For those who still haven’t sat and watched it, the premise of E.T. revolves around a young boy named Elliot who finds and befriends an extraterrestrial (later nicknamed “E.T.”) who is mysteriously left behind on Earth. Under threat from the government that wants to capture and “study” E.T. for their own purposes, Elliot and his friends work together to help E.T. find his way back home.
The movie produced at least one of film history’s most infamous one-liners (e.g., “E.T. phone home”) as well as one of the most memorable scenes. In fact, one scene became so iconic it was later used as the graphic background for Amblin Entertainment company’s logo. Amblin Entertainment was founded by Spielberg in 1980. However, said scene was actually the one disputed by Williams for its scientific improbability.
To finally get his answer, Williams took the opportunity when NASA awarded him the Exceptional Public Achievement Medal last year after a performance. He consulted the astronaut who presented him with the award for that scene.
“The speed of the bicycles that lift up over the moon… that’s always bothered me a little bit, especially when I’m conducting it. I’m always thinking to myself, what is the escape velocity? How fast do you have to be going to be able to lift it out of gravity? I never knew what that was, but it was on my mind.”
“The man presenting it to me was an astronaut, and in a quiet moment I said to him, ‘What is escape velocity?’ And he said, ‘It’s 17,500 miles an hour. What happens is you get on a spaceship, and it takes eight minutes to get from zero to 17,500 miles per hour.’…He said, ‘For eight minutes we’re in the cabin, we’re shaking like crazy, it’s deafening and disorienting. Then you finally get up, you reach 17.5, and suddenly everything stops and there’s no gravity and it’s completely quiet. He said we have a minute of silence before we start our procedures once we break from gravity. And we look at the Earth and we play ‘Star Wars.'"
The Everlasting Impact of E.T. on Movie Audiences
Universal Pictures
E.T. was a blockbuster hit from the moment it hit theaters in 1982. It mesmerized both audiences and critics and quickly surpassed Star Wars, its main competition in the sci-fi genre, to be the highest-grossing film of all time for eleven years until Spielberg’s next film, Jurassic Park, overtook it in 1993. The film won four Oscars, including one for William’s soundtrack, and has since been re-released in theaters numerous times for various anniversary occasions.

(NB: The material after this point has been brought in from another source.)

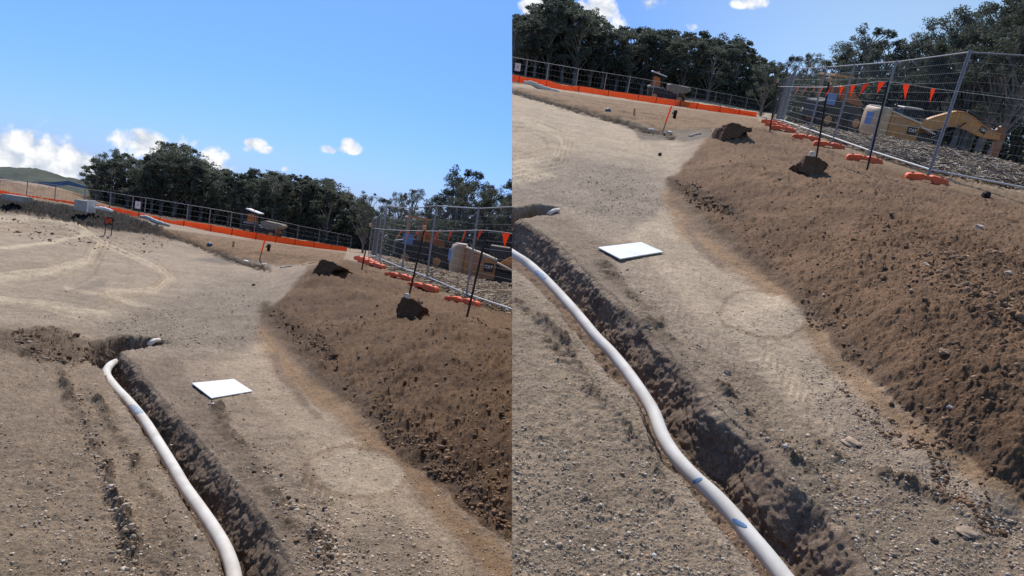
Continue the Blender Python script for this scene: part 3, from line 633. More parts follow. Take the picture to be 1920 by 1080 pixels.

It also was inducted into the National Film Registry of the Library of Congress, a highly prestigious honor that deems a film “culturally, historically, or aesthetically significant.”
Despite the other shifts and turns that sci-fi has made in later years, some monumental and some questionable, E.T. has never faltered from its pedestal as a pinnacle of filmmaking and its timeless message of being ever-curious about the wonders among the stars and how the notion of an alien on Earth is not always a threat.